Known for melancholic, black-and-white photos with a raw, anti-glamour aesthetic, Mr Corbijn’s work feels timeless. Some images intentionally include motion-blur, like his portrait (above) of Luciano Pavarotti, growling like a death metal star in Turin back in 1996. Even though Mr Corbijn has steady hands, something he credits to his non-coffee, non-smoking lifestyle, he believes sharpness is overrated. It remains the photographer’s technical preference to shoot slow shutter speeds, which allows movement in the frame.

He discovered photography aged 17, trying those steady hands at shooting a live band in Groningen. Having found his passion, Mr Corbijn moved to London in 1979, where he became the chief music photographer at NME. He met and shot thousands of musicians, but stuck with U2 and Depeche Mode, becoming creative director for both bands—a job he retains. Even here times have changed, though. He had three days with U2 to shoot “Joshua Tree” in 1987; nowadays he only has a few hours. “People are busy," he says. "They have lives.”

The exhibition came about last year while Mr Corbijn was directing and shooting his latest film, “Life,” based around Hollywood star James Dean’s friendship with Life magazine photographer Dennis Stock. (The film was met with lukewarm reviews–critics said Mr Corbijn was better at shooting the actors than peeling back their characters' layers.) By day, he would work on the film, by night he would creep into his Berlin office and sift through thousands of contact sheets. It took him six months to lay out the exhibition into two series (named after his most recent books). “1-2-3-4,” is his ode to music photography; “Holland’s Deep” contains his self-portraits, staged paparazzi shots and portraits of visual artists he admires, from Ai Weiwei to Damien Hirst.

The crowd-pleasers are there, including the early shots of a young, innocent-looking Bono, a seriously handsome Nick Cave or Nirvana standing topless. More unexpected are the portraits of German artists in the show: the Slits front-woman Ari Up nude alongside punk queen Nina Hagen dressed like a witch, or painter Gerhard Richter with his back to the camera.

Mr Corbijn has never been into red carpet photography or true paparazzi work; his portraits are considered and painterly rather than urgent. Today's young photographers find selling polished close-ups the easiest route into the business. But it was his artful compositions the subjects of his work seemed to fit into. In 2004, for example, he shot Tom Waits waving a toy gun in Santa Rosa—one of the rare colour photos in the show.

Mr Corbijn has built a career of shooting the music industry’s most successful men. (Sadly where women do appear in this show, they’re often naked, with a strong portrait of Marlene Dumas, a South African painter, being a welcome exception.) But the exclusive access that was once a hallmark of great entertainment journalism is now a carefully coordinated, PR-controlled package, with public figures demanding more control over how they are presented.

There was something sad about perusing the show with Mr Corbijn, who shrugged nonchalantly through his exhibition as something he will never relive again.
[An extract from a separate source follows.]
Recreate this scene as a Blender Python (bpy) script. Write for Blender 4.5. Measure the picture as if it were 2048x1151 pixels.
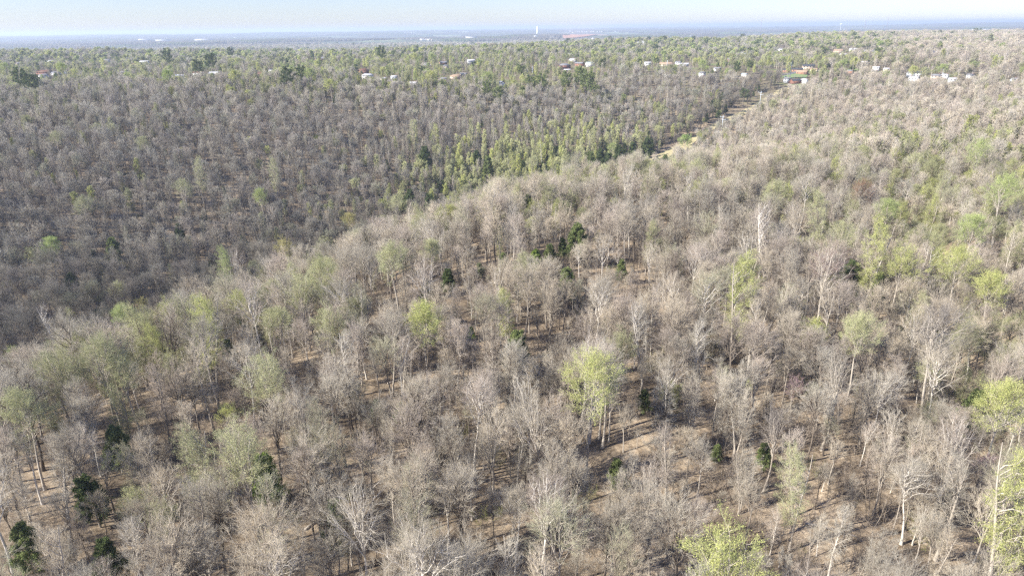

He has no Facebook fanpage and barely tends an Instagram account with 26 images. Time is still valuable to the photographer, who took days to make his best shots, and spent decades with U2 and Depeche Mode. But now he wants to spend it doing other things. Will anyone who visits the show take the time to appreciate it with their eyes, and not their camera phones? Photography as a slow pursuit is being lost, and Mr Corbijn is unwilling to spend his time to speed it up to today's pace.